Marketing and MR: The Convergence

From the featured instances, it is abundantly clear that notwithstanding the few explicit mentions of MR by name, marketing – especially the integrated digital marketing landscape, increasingly finds itself amid an accelerating transformation that is set to eliminate the boundary between the virtual and the actual for good.

Sooner or later, it seems, adopting MR would cease to be a mere competitive edge, but a must-have for survival in the marketing industries: both for brands and their marketing agency partners.

Image Source: France 24

In part, this reflects the general trend of consumer fascination with MR, with a global market set to skyrocket from $47 million in 2018 to $3.7 billion by 2025. This is mostly buoyed by a burgeoning attention economy that is deeply intertwined with everything digital; where ROI is measured by the second, consumer demands are forever morphing around the clock, and meaningful engagement from social communities, is the golden key to sustainable growth.

The conventional practice in marketing communications where a predesigned narrative that represents the product and the brand narrates itself to the consumer in soliloquy, hoping to elicit a curious glance could be upended.

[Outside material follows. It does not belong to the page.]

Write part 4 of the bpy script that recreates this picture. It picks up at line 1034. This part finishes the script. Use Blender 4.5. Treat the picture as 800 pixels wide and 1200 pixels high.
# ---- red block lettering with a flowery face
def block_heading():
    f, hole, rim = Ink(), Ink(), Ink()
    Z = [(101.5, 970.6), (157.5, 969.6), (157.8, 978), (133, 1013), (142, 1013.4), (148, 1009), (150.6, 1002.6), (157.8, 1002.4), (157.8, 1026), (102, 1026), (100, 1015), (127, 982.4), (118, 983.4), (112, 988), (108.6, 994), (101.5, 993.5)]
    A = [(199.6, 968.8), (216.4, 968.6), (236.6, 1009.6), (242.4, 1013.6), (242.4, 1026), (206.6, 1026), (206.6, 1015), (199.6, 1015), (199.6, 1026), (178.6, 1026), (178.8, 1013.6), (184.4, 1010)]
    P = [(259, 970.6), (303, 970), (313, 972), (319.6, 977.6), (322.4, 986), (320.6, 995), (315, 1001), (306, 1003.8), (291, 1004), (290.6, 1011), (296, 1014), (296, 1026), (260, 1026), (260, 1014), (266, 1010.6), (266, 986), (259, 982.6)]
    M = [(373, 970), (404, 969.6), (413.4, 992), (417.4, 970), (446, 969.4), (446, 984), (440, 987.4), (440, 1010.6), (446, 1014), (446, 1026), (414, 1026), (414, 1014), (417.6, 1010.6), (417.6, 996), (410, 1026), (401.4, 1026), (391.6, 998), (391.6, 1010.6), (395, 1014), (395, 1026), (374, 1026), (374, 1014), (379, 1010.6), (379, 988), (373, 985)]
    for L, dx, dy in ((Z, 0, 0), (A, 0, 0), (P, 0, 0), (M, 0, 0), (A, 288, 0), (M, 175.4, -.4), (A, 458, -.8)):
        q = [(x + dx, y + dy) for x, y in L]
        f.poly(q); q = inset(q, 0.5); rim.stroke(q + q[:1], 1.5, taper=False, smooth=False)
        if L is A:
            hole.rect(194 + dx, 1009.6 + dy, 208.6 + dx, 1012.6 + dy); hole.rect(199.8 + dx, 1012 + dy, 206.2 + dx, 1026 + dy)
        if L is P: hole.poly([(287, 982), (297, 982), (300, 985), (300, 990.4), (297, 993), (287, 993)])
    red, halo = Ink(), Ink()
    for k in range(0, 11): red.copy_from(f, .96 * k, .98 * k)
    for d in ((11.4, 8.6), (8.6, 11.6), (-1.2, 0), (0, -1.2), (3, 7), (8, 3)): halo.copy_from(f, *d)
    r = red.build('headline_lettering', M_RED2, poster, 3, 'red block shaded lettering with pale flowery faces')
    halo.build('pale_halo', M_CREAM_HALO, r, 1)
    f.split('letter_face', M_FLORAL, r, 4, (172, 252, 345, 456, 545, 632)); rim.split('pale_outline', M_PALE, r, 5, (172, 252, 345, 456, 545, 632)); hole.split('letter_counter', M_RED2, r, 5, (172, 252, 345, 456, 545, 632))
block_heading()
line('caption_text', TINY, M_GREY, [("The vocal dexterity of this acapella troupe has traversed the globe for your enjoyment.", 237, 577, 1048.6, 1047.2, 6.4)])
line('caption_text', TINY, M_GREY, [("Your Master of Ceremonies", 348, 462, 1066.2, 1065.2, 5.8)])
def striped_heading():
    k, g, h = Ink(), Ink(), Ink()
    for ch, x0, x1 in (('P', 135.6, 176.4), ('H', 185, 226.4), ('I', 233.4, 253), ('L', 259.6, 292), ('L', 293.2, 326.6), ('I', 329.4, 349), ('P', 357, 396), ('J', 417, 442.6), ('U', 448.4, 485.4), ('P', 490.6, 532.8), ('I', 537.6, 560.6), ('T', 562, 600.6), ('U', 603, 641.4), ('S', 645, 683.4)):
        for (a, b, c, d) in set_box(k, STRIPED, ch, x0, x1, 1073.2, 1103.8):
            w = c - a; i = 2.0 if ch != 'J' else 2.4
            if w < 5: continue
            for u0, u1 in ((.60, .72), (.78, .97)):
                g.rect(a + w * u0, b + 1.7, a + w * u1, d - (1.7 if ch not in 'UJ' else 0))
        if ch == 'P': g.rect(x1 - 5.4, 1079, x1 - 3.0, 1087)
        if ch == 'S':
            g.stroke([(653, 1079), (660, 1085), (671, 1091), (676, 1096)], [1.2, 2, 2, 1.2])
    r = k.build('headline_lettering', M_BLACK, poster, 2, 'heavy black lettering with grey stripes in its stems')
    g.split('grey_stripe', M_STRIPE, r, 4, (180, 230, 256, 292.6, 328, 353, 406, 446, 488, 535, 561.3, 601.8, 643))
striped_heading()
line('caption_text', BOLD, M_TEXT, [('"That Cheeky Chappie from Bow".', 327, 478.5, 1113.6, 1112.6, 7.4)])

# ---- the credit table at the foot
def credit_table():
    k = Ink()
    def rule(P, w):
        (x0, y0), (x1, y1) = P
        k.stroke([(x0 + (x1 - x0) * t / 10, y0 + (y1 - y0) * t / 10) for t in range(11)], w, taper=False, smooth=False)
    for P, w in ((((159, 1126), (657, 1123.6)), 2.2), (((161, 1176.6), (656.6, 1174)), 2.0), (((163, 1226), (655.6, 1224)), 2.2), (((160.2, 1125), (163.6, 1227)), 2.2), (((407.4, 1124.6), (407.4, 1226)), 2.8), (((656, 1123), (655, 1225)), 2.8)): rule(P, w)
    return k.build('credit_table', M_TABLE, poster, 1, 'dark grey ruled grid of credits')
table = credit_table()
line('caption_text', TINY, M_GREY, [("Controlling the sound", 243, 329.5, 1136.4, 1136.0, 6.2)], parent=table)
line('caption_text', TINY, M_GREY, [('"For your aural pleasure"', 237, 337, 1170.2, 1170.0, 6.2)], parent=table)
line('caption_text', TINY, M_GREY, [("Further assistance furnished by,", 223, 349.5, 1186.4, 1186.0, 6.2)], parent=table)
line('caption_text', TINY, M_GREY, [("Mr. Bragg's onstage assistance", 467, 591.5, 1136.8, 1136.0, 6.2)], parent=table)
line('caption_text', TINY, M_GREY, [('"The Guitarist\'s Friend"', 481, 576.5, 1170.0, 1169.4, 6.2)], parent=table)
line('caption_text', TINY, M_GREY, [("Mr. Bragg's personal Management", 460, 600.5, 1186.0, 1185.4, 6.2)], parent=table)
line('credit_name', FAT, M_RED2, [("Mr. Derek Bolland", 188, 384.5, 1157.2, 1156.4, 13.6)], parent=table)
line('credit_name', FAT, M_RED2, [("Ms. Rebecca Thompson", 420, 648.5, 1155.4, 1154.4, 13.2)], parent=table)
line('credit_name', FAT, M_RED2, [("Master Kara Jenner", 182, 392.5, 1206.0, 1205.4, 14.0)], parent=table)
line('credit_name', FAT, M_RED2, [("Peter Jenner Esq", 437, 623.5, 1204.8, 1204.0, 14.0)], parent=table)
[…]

In place of it, an MR-aided marketing approach would gamify the entire practice. For instance, as opposed to staring at an invariably uninviting 2D screen and having to imagine, in the abstract, what is behind the message, MR marketing could draw the otherwise impassive consumer into an already immersive world designed not only to tell but to be interacted with and felt.

With social interaction as a core of MR technologies, a gamified approach centered on interaction is set to change the relationship between consumer and brand for good.

To Game or Not to Game

According to a Forbes article, Gen Z is among the most coveted demographics that brands seek to win over. Nearly half of these young people identify gaming as one of the top three daily leisure priorities. At a time when younger generations become digitally literate early enough in life, this is not far-fetched.

The well-catered habit of assuming the limelight in their digital lives goes to shape demands on overall consumption habits as well. Instead of being reached out to as an insulated audience, younger consumers want to participate in the active communication process, in addition to playing a more central role in their leisure activities.

Image Source: Subspace

The rest of the world seems to be following the Gen Z lead, and, predictably, the ensuing generations will follow suit. In other words, the turn to MR marketing represents a tectonic shift in the very philosophy of marketing communications. Consequently, a brand’s ability to adapt to this transformation depends on its willingness to invite consumers to join in the making and telling of its unique stories.

Perhaps, after all, what “sucks” has little to do with just being human. Instead, being confined to being a 21st-century bipedal humanoid cut off from the ultra-realistic virtual can get quite chafing—especially at a time when we are closer than ever to accomplishing the technological means to enact our own – and countless others’ imaginations.